— start of Source material —

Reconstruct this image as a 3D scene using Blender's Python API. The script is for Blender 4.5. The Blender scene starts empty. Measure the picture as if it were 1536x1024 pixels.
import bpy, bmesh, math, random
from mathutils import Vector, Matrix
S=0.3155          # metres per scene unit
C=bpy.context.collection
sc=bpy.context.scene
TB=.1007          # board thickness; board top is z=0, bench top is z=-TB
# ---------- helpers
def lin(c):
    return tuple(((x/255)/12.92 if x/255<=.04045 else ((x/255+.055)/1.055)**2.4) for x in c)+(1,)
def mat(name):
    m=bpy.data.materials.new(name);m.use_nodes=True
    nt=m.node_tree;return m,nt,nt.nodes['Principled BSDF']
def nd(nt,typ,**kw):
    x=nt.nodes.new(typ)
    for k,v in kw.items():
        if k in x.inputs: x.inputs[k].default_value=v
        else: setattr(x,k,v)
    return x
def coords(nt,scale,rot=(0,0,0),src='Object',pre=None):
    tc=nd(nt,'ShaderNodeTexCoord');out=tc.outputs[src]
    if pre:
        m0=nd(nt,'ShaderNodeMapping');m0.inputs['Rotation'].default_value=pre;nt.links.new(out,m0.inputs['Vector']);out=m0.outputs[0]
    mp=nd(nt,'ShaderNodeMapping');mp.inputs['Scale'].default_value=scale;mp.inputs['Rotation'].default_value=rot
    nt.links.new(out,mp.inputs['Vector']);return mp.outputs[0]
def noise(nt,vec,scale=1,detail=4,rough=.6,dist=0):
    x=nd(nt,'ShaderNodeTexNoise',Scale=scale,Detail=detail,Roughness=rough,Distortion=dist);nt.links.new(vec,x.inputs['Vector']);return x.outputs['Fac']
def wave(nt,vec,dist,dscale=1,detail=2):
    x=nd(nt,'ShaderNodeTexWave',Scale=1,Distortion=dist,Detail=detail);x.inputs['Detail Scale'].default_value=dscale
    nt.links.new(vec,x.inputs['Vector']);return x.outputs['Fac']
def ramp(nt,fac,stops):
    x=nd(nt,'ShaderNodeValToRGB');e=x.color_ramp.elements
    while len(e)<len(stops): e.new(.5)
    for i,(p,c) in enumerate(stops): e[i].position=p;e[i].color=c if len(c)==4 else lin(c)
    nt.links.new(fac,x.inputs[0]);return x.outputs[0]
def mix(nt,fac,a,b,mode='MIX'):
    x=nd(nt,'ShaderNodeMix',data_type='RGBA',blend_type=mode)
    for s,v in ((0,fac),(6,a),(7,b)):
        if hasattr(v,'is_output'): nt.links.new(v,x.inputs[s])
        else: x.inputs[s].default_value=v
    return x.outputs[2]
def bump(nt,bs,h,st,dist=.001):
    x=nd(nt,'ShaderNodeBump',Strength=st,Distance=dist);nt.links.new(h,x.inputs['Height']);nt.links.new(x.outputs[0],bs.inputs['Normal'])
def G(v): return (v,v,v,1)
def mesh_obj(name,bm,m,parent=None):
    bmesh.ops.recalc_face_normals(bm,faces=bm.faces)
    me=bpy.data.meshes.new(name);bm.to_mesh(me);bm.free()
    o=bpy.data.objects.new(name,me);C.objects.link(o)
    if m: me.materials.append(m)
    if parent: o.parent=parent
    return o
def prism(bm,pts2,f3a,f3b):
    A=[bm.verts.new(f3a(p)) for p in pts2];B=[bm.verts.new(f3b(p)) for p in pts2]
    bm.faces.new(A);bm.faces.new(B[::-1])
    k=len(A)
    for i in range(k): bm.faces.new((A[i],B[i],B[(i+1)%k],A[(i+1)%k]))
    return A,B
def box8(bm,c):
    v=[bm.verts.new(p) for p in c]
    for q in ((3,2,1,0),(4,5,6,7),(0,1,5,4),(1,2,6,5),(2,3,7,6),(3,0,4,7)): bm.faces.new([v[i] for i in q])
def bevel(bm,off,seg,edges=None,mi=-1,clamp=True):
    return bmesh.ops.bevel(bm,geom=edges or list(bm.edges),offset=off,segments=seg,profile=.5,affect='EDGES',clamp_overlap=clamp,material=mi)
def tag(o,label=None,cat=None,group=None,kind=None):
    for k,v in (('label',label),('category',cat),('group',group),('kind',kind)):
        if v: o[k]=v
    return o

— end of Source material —

◆ Task instructions ◆
The string "scene" may appear in lines of the listing above; tally those lines and give the number only.

◆ The answer ◆
3